説教 7月7日 「何の権威によってこれらのことを」

聖書 マタイによる福音書21章23〜27節

主イエスは、人類の罪と向き合い十字架の死と死人の中からの復活によって、究極の勝利を与えられたエルサレムに入城され、神殿の外庭で鳩を売る人や両替商を追い出され、この開かれた場所を穢れた場所としてそこでの営業活動から利益をむさぼる神殿当局者に抗議されました。その翌日には、主は神殿の中に入ってきて、祭司たちや律法学者たち、長老たちに向って「教える」という大胆な行為に出られていたのです。当局者たちは激高して主に問い迫ります。「何の権威によってこれらのことをするのか、だれがお前にそうする権威を授けたのか。」。さて主イエスはどのように答えたでしょうか。「神の権威によって」と答えると、神を冒涜する者として逮捕される口実を与えたでしょう。メシア、人の子だ、といえば、ローマ帝国に反逆していると訴えられたでしょう。主イエスはその手には乗りませんでした。主は静かに、激高する彼らに対して問われました。「私も一つだけ尋ねよう。あなた方がそれに答えてくれたら、わたしも何の権威によってこれらのことをするのかを言おう。バプテスマのヨハネはどこから来たのか。

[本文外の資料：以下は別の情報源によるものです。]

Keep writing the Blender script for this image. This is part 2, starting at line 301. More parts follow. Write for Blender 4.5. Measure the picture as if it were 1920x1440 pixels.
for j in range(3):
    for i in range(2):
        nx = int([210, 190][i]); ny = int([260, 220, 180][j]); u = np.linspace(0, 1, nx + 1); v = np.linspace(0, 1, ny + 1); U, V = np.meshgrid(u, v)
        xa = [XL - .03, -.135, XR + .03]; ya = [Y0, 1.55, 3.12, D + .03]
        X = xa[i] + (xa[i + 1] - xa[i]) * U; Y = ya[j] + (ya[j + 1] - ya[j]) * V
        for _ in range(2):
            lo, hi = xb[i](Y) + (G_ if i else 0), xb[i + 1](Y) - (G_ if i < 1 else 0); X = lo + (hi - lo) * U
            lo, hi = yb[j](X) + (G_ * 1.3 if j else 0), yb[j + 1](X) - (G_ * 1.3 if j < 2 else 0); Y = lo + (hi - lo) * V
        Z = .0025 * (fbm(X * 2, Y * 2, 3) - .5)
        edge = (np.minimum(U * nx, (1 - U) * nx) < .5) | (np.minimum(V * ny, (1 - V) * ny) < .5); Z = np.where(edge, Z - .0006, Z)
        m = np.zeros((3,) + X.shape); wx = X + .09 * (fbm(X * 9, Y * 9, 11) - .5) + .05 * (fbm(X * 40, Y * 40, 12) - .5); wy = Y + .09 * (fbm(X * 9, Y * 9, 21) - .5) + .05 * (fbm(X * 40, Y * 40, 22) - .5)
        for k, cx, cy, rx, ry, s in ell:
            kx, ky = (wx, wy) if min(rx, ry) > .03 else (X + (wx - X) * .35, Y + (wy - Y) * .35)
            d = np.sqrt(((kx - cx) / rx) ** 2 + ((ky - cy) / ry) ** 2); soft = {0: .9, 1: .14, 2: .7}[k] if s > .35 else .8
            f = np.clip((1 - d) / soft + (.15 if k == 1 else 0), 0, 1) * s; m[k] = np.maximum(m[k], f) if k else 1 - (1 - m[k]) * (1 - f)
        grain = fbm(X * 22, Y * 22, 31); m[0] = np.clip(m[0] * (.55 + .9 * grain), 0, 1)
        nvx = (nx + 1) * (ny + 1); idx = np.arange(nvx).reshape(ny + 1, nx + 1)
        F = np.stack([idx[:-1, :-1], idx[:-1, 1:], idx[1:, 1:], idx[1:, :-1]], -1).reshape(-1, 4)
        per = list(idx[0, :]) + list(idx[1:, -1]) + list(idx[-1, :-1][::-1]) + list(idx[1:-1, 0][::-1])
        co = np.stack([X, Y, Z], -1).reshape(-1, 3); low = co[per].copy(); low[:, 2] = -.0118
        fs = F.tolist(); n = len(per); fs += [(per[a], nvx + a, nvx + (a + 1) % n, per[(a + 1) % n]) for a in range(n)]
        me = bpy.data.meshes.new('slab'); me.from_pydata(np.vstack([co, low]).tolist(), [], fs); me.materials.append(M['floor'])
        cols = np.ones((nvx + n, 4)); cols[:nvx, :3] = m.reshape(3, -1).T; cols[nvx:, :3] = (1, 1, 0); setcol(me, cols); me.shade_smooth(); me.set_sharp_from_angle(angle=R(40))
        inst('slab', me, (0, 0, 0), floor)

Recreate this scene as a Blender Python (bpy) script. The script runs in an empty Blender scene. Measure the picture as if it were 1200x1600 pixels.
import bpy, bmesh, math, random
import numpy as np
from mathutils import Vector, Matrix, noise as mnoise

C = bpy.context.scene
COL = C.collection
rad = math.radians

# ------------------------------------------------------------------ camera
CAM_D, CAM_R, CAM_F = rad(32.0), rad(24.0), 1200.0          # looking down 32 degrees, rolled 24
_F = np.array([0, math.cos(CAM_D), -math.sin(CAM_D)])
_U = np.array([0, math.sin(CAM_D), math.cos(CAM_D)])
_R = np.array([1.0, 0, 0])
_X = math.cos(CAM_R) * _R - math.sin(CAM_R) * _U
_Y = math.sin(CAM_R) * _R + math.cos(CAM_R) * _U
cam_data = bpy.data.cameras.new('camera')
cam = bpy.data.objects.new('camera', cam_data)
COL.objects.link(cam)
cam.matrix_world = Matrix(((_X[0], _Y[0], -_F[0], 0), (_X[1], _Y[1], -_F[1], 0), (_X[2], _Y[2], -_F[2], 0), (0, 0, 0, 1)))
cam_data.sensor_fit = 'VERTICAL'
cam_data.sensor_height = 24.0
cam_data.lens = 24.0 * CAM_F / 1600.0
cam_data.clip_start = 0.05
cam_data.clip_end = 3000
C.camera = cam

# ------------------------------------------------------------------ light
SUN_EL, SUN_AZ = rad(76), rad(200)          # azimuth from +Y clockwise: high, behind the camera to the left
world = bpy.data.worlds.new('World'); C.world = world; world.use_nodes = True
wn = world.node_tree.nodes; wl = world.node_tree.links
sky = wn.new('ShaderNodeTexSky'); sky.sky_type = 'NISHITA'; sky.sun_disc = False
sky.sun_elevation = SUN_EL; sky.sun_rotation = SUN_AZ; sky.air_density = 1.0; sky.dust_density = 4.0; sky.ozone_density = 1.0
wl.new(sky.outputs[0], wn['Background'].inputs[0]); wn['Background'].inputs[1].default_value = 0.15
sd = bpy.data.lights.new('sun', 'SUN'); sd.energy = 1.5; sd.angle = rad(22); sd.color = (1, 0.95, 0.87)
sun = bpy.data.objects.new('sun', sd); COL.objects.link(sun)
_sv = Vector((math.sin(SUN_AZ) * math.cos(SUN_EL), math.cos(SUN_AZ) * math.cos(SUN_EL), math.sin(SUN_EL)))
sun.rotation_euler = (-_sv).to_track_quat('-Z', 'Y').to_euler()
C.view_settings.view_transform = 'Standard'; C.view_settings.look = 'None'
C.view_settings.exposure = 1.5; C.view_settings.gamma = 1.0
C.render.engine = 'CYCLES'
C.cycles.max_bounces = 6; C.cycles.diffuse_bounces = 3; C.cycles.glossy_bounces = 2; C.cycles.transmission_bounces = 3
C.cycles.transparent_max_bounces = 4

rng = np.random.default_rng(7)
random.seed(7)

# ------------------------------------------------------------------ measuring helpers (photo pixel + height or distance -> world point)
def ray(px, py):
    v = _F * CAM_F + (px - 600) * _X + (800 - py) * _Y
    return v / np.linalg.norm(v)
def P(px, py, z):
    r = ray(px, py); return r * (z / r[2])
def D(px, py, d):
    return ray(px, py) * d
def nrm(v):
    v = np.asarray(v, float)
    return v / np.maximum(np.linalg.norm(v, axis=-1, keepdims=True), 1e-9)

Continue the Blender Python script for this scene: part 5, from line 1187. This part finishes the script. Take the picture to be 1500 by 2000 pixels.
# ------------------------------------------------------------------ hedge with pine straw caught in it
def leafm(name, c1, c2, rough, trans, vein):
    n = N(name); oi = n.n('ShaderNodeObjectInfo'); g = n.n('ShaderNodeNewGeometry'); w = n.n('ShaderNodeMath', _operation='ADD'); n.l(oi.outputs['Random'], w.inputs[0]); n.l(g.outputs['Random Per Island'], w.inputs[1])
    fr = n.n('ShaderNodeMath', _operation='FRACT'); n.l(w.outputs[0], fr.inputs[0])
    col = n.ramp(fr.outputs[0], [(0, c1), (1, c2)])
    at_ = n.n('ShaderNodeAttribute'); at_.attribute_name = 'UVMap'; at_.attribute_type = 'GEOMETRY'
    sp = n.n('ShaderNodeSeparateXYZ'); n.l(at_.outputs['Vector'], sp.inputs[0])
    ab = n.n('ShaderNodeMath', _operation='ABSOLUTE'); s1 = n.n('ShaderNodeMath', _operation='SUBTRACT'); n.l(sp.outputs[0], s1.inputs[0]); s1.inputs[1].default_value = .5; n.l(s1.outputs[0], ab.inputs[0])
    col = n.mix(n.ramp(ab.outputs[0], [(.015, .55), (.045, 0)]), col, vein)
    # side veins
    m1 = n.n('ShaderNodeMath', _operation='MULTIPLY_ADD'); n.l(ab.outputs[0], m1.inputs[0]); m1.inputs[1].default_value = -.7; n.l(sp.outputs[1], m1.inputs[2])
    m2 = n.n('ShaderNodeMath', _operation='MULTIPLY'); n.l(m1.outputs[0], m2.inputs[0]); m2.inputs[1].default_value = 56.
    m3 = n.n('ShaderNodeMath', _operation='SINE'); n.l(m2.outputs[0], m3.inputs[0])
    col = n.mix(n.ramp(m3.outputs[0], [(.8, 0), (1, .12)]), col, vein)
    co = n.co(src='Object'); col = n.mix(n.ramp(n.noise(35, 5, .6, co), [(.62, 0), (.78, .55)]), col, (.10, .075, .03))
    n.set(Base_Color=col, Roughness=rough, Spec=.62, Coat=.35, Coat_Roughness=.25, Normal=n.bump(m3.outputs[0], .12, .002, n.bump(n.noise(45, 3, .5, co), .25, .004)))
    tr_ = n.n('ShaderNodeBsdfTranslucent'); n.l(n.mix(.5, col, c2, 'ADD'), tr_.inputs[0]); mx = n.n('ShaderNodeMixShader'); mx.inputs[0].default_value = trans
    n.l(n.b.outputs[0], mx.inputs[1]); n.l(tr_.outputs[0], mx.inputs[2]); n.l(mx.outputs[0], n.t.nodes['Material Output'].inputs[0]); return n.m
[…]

天からか、人からか?」バプテスマのヨハネは、ユダヤの人々に、神の怒りの裁きの時が来たことを告げ、悔い改めの徴としてバプテスマを受けることを宣べ伝え、多くの民衆の心を捉えていました。祭司や律法学者という当時のユダや社会のエリートすらも、民衆の手前の建前としてヨハネを信じたふりをして洗礼を受けに来たくらいでした。ここにいた祭司長や長老たちも、主イエスが彼らに、このヨハネは天からか、人からか」と問うたとき、彼らの本音としては、バプテスマのヨハネを信じてなかったので、「人からだ」と言いたかったでしょうが、民衆が怖くてそう答えられませんでした。だからと言って、「天からだ」ということもできません。そう答えると、「ではなぜ、お前は信じなかったのだ、と逆に問われるであろう。」それで「知らない」と答えました。すると主イエスは、答えられます。「私も答えられないね。」しかしここで主が答えなかったのは、罠を逃れるためだっただけではないでしょう。何の権威に主イエスは立っていたか、父なる神の御心にただひたすらに従っておられました。神の権威によったのです。しかしそうは答えられず、沈黙されました。それはむしろ、主が父なる神の権威によってすべてのことをしているのは当然過ぎるくらい当然のことであったからです。本当に父なる神に導かれているなら、ただ御心に従うだけです。それで己を権威づけたり弁明したりすることは、不要であり、有害です。その上主イエスが父から頂くこの権威は、祭司長たちの思い描くような上から目線の高ぶる権威とはまったく違って、自ら己を低くして他者に仕え、他者をその他者に仕えるようにと人を導く権威なのです。